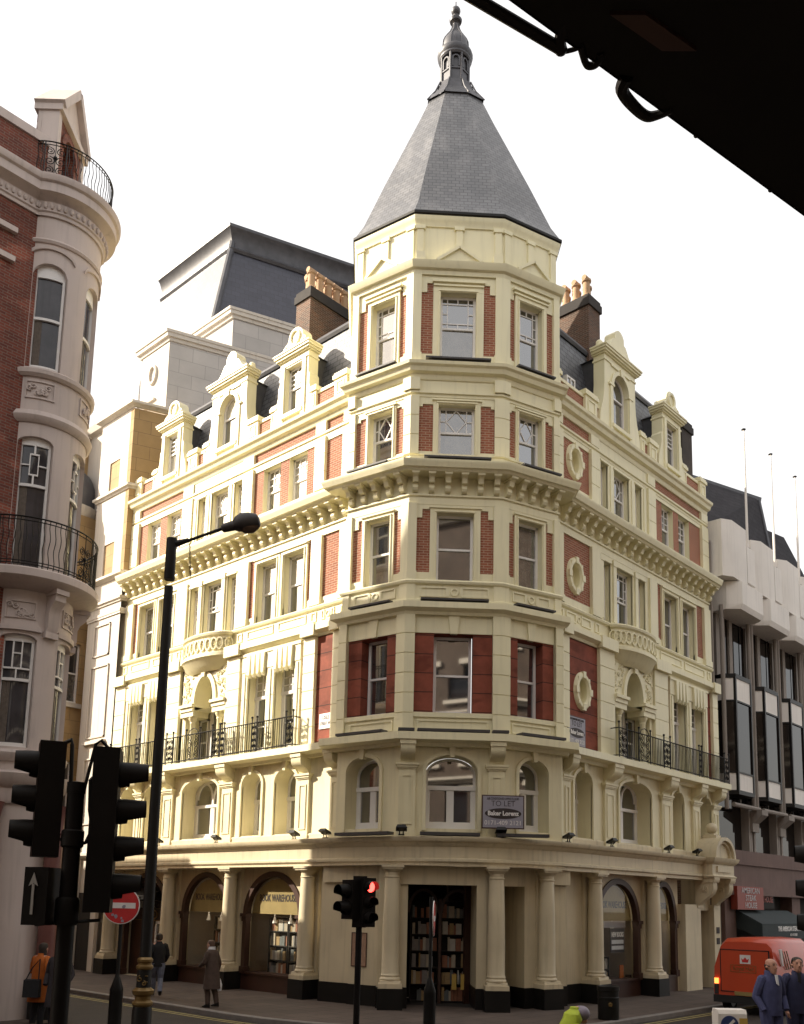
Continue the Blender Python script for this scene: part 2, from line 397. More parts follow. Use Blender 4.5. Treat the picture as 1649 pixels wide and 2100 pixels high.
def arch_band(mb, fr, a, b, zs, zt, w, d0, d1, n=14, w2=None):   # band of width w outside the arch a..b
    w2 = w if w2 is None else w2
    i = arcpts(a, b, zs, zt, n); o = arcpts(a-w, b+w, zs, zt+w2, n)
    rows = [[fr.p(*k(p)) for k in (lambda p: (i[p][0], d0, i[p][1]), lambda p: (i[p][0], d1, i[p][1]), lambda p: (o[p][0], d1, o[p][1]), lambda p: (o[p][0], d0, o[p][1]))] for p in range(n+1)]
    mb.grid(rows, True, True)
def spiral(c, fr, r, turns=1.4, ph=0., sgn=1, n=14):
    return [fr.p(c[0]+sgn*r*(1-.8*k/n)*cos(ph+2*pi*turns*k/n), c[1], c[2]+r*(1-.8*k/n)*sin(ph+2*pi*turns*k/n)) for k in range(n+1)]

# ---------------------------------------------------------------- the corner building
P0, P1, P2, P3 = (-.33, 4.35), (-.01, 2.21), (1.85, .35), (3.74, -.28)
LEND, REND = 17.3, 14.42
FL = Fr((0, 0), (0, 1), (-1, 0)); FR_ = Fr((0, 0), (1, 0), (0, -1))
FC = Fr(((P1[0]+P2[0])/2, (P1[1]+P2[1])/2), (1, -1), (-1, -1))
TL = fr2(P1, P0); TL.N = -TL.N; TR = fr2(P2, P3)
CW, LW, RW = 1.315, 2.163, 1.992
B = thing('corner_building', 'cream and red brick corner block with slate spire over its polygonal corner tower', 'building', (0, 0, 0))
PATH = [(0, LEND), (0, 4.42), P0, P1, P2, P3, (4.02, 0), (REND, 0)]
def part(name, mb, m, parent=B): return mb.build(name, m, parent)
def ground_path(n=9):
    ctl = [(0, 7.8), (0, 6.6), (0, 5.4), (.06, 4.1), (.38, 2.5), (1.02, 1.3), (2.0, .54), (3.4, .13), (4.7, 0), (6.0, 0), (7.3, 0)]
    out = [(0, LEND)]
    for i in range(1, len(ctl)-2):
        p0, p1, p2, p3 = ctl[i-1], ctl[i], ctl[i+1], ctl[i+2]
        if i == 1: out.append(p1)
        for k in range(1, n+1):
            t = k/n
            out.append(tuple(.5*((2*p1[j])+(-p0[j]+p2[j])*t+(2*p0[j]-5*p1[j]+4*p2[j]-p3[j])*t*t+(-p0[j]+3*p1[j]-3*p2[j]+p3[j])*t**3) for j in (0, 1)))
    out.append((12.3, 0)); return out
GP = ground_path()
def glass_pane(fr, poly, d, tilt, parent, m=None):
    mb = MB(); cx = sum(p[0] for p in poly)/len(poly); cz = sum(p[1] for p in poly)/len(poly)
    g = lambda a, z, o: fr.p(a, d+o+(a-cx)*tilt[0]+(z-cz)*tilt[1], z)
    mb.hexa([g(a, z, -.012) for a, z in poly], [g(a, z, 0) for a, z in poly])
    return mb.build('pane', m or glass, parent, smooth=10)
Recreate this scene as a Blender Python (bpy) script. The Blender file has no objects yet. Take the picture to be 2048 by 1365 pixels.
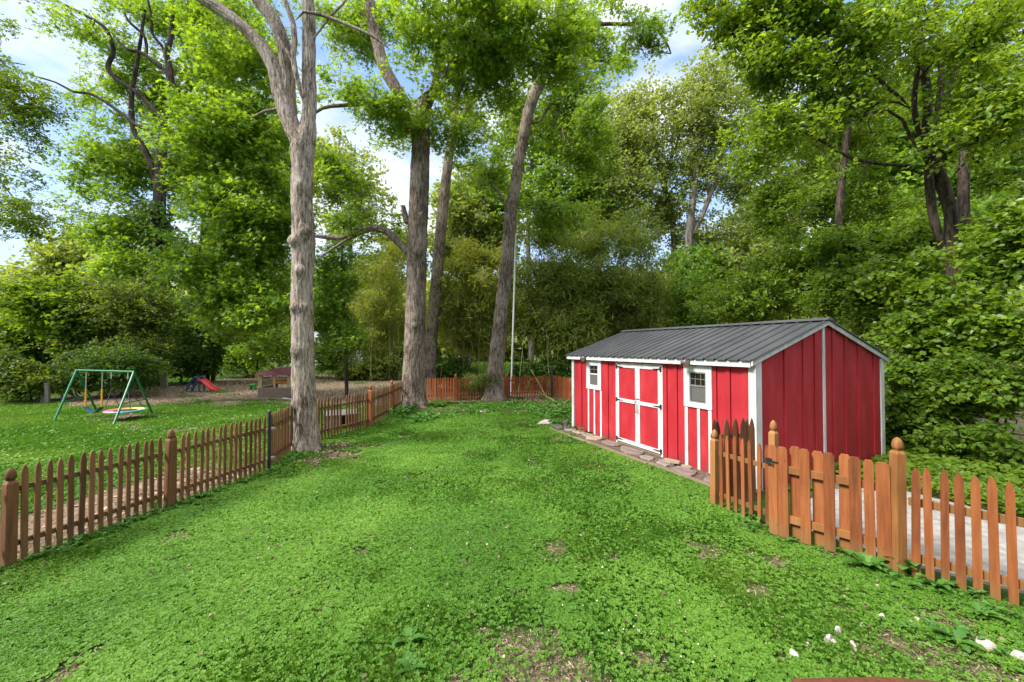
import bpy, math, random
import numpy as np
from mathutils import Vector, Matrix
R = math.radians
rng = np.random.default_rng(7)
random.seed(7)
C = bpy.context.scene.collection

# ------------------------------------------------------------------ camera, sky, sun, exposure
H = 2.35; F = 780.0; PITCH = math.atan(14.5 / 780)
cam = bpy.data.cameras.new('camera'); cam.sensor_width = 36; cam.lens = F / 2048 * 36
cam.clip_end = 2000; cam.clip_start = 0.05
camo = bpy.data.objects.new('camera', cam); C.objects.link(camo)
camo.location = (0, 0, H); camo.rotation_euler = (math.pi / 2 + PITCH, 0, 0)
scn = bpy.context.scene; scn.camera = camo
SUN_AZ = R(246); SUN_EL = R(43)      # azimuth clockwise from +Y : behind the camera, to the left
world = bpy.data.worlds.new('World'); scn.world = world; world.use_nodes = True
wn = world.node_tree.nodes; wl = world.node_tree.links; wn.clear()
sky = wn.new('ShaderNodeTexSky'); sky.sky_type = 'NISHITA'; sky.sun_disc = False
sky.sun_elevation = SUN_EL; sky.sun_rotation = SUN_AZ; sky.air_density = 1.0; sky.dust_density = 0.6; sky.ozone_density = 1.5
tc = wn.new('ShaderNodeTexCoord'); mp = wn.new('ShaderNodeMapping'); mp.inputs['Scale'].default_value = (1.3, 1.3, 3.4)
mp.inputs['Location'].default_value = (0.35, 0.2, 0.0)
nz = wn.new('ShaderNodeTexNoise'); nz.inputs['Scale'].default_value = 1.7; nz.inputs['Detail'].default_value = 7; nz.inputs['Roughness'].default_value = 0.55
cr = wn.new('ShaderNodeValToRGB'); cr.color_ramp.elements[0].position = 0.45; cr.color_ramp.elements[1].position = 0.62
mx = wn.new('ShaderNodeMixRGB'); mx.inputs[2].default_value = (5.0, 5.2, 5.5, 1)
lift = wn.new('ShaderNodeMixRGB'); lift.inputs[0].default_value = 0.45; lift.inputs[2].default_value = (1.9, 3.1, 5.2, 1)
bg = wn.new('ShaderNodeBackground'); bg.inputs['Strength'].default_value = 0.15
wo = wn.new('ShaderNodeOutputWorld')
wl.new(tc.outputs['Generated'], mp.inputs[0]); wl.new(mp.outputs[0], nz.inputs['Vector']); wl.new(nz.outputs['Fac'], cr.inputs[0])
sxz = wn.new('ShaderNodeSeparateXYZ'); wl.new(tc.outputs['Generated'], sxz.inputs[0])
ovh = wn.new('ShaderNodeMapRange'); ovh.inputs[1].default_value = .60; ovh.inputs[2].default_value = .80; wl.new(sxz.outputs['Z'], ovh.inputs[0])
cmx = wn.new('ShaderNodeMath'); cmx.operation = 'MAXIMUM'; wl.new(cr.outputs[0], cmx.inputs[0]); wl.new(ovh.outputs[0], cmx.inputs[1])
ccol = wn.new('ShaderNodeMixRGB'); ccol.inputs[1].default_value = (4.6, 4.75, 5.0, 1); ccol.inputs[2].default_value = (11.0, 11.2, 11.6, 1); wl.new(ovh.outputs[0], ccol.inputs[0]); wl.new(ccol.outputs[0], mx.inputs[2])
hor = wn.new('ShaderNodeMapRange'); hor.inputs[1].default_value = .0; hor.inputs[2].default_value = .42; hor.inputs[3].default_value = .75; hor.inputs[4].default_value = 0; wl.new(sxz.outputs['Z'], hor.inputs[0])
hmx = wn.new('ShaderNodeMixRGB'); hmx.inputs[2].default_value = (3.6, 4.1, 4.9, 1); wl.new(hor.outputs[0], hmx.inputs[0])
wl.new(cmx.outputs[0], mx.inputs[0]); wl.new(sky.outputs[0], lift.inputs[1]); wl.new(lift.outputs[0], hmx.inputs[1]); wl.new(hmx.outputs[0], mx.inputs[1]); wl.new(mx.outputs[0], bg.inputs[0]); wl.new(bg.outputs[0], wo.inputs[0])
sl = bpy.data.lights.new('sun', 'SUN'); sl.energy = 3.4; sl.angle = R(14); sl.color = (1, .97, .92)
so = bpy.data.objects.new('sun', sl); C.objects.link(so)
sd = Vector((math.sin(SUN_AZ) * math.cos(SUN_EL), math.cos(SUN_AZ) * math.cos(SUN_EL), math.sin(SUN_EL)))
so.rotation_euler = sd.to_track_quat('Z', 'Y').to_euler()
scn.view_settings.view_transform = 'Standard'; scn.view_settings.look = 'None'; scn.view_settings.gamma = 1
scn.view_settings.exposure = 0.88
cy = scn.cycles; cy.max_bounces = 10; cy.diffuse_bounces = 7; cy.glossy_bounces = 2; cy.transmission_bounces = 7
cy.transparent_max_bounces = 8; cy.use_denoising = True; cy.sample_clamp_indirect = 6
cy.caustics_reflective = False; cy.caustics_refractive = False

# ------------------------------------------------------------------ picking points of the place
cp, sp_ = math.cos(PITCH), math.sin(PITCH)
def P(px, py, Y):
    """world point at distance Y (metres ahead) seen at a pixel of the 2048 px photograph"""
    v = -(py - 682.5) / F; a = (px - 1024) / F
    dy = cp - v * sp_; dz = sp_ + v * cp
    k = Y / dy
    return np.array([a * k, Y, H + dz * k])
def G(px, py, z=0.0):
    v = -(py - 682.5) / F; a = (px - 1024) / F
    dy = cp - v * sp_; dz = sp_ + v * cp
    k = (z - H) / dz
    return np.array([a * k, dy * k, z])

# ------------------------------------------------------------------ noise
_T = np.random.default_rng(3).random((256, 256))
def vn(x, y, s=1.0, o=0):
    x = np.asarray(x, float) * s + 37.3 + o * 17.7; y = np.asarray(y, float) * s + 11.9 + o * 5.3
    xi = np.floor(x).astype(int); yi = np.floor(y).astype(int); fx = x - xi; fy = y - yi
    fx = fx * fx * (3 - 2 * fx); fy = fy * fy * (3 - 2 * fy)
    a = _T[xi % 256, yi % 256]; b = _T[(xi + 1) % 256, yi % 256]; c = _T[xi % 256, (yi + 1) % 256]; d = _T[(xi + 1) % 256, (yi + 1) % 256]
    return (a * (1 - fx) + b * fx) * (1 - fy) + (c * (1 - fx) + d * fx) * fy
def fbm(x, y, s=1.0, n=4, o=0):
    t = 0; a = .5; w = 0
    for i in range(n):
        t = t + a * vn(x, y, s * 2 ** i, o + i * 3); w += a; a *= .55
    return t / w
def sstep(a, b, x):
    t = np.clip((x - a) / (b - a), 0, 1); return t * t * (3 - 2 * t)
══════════
**Set task**
Between the line with "Recreate this scene" and the line with "C = bpy.context.scene.collection", ends included, lies the span to copy exactly; copy nothing else and leave out the pictures.

**Task result**
Recreate this scene as a Blender Python (bpy) script. The Blender file has no objects yet. Take the picture to be 2048 by 1365 pixels.
import bpy, math, random
import numpy as np
from mathutils import Vector, Matrix
R = math.radians
rng = np.random.default_rng(7)
random.seed(7)
C = bpy.context.scene.collection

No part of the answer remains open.